Domates, soğan, patates alınacak bana soruyorlardı. Personel arasında kavga oluyor ben uğraşıyordum. Sabahtan akşama kadar çoğunun ne olduğunu anlamadan, bilmeden onlarca imza atıyordum. Çok şükür bugüne kadar bir sorun çıkmadı.
Ballıdağ’ a ilk gittiğim günden itibaren buradan İstanbul’ a nasıl dönerim diye uğraştım. Niyetim İstanbul’ a Süreyyapaşa’ ya veya Yedikule’ ye tayin yaptırmaktı.
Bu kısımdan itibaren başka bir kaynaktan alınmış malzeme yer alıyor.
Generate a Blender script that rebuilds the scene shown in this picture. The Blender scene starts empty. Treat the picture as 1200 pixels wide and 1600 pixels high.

Birkaç defa Ankara’ ya gittim geldim. Kayseri milletvekili rahmetli Sedat Turan ile görüştüm. Hatta bir tanıdık vasıtası ile SSK Genel Müdürü Fikret Yağmuroğlu’ na da ulaştım. İkisi de yaparız, hallederiz dediler ama hiçbir şey çıkmadı.
Bu arada önce Ankara’ da Almaca’ dan yabancı dil imtihanına girdim; başarılı oldum. 1986 senesinde de Cerrahpaşa’ da Feyza Erkan ve Sabriye Demirci ile beraber doçentlik imtihanına girdim. Liseden de arkadaşım olan Feyza ve ben doçent olmaya hak kazandık; Sabriye’ yi döndürdüler.
Ben iki seneyi orada paşa paşa tamamladıktan sonra O zamanki kürsü başkanımız Prof. Dr. Faruk Yenel’ in yardımıyla uzman doktor olarak yuvama yani Cerrahpaşa göğüs hastalıklarına döndüm.
Ballıdağ maceram da böylece sona ermiş oldu.
Gelelim neticeye
Ballıdağ Sanatoryumunun binası mükemmeldi fakat ulaşımının zorluğu yüzünden hastane olmaya uygun bir yer değildi. Zaten faaliyete geçtiği günden itibaren buraya hem hastaların gelmesi sorun olmuş ve hem de gelen doktor takımı burada kalmak istememişti.
Hastanenin hekimsiz ve hastasız denecek kadar boş kaldığı çok dönemler olduğunu anlatırlardı.
Ben de burada sanatoryum da olsa bir hastanenin efektif çalışmasının zor olduğunu görüp bunu Genel Müdürlüğe bir rapor olarak da göndermiştim.
Ballıdağ belki yatılı okul veya bir tür dinlenme kampı olarak işe yarayabilir. Polis okulu olacağı söylentilerini en de işitmiştim ama haberden de öğrendiğime göre 4 seneden beri öyle bomboş duruyormuş.
Devlet böyle güzel bir tesisten hastane olarak değil ama mutlaka bir türlü faydalanmalı. Böylece iş imkânları kıt olan Daday ve çevresi için de istihdam yaratılmış olur.